SHORT PROBLEM |
Your task is to copy every line of the records below that contains "parts".

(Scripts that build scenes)

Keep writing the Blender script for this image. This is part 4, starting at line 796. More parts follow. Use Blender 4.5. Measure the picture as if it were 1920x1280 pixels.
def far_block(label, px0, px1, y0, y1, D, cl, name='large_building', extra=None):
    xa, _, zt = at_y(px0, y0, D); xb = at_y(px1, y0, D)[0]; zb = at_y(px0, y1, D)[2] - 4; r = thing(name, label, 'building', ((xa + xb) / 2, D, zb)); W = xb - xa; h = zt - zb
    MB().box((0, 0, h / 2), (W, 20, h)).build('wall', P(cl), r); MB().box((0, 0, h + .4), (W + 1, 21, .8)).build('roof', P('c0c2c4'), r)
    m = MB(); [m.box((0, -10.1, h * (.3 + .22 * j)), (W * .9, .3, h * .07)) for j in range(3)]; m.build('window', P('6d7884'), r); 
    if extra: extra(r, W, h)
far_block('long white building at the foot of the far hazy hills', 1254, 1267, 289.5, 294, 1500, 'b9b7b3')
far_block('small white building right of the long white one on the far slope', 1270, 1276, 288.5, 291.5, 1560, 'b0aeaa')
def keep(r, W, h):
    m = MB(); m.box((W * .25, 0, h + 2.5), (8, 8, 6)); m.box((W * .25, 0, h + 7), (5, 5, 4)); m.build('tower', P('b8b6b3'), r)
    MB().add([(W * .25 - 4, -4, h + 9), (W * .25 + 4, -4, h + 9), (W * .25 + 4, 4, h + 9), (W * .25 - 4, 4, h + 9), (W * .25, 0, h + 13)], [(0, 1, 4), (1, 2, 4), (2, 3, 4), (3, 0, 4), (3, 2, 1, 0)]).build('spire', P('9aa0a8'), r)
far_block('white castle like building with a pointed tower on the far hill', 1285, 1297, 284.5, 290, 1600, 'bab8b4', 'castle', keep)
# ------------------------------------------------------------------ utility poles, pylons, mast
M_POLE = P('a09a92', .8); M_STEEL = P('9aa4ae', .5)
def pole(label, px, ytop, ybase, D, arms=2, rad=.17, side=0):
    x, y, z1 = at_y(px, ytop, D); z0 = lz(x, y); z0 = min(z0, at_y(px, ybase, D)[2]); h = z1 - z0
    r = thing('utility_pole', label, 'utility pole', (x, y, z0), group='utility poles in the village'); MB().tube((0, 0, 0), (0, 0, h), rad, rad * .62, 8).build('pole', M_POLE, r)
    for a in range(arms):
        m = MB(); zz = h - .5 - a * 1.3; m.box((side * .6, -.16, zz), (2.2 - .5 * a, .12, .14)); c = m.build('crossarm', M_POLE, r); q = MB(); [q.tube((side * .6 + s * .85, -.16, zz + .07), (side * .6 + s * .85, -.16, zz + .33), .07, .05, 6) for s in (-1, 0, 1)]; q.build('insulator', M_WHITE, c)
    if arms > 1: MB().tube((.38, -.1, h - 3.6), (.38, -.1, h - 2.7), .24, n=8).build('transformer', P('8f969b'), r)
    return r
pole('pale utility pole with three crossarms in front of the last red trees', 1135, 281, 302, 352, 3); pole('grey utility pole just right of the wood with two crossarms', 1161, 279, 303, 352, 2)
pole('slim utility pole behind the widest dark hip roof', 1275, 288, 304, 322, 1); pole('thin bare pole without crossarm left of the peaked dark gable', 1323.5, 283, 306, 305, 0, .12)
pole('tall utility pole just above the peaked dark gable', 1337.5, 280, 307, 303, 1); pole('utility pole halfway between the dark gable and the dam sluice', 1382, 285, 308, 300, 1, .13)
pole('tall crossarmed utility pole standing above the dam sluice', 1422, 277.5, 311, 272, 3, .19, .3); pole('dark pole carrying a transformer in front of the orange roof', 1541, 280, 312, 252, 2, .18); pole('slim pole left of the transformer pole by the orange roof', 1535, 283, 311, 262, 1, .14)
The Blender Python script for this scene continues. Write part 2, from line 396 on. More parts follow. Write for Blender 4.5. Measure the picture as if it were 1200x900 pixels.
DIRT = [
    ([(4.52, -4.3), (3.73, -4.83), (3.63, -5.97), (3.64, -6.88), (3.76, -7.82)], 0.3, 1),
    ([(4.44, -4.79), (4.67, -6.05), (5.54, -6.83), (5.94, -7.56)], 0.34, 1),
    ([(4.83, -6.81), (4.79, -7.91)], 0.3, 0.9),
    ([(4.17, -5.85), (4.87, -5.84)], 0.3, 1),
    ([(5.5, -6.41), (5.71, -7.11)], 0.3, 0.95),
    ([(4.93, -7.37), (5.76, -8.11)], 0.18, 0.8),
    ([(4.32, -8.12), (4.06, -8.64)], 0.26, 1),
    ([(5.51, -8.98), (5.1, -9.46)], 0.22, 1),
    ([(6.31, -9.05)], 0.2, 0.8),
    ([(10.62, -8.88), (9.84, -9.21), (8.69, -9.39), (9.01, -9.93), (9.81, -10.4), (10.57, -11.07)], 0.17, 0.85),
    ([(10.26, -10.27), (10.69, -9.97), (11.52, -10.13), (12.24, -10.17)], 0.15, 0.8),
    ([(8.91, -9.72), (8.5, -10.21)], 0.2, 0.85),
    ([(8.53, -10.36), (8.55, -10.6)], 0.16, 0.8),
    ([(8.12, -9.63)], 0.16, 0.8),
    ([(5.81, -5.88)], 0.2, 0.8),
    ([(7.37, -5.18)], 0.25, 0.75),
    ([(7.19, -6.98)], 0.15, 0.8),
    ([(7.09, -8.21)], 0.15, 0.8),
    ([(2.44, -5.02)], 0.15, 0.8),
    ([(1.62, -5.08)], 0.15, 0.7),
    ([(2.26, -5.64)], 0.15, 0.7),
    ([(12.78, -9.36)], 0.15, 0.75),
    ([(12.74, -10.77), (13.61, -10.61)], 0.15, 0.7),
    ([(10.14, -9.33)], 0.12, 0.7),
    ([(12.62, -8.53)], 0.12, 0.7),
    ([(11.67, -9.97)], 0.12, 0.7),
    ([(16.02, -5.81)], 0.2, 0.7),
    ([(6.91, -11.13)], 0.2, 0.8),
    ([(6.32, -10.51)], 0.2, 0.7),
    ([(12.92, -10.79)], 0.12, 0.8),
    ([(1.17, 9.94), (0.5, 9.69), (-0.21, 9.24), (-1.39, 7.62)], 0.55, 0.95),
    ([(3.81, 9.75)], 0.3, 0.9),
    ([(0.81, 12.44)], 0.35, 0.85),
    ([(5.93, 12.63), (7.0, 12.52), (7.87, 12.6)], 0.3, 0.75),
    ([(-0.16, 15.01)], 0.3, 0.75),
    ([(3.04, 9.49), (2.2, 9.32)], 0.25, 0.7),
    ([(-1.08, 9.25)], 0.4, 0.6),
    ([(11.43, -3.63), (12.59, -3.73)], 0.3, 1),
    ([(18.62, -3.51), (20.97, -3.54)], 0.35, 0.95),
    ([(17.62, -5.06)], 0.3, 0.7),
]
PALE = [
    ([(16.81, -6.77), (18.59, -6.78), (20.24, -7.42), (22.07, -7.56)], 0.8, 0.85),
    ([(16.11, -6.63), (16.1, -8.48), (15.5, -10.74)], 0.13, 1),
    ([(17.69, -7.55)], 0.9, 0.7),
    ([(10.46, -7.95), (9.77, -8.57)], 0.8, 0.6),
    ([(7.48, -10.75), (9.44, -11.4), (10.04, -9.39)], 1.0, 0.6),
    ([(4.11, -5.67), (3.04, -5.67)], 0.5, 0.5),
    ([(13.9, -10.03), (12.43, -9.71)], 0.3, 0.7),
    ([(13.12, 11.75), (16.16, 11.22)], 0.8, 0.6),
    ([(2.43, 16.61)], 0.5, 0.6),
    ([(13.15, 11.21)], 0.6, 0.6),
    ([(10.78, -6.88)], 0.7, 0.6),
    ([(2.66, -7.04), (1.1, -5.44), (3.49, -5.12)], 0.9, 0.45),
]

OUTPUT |
Keep writing the Blender script for this image. This is part 4, starting at line 796. More parts follow. Use Blender 4.5. Measure the picture as if it were 1920x1280 pixels.
The Blender Python script for this scene continues. Write part 2, from line 396 on. More parts follow. Write for Blender 4.5. Measure the picture as if it were 1200x900 pixels.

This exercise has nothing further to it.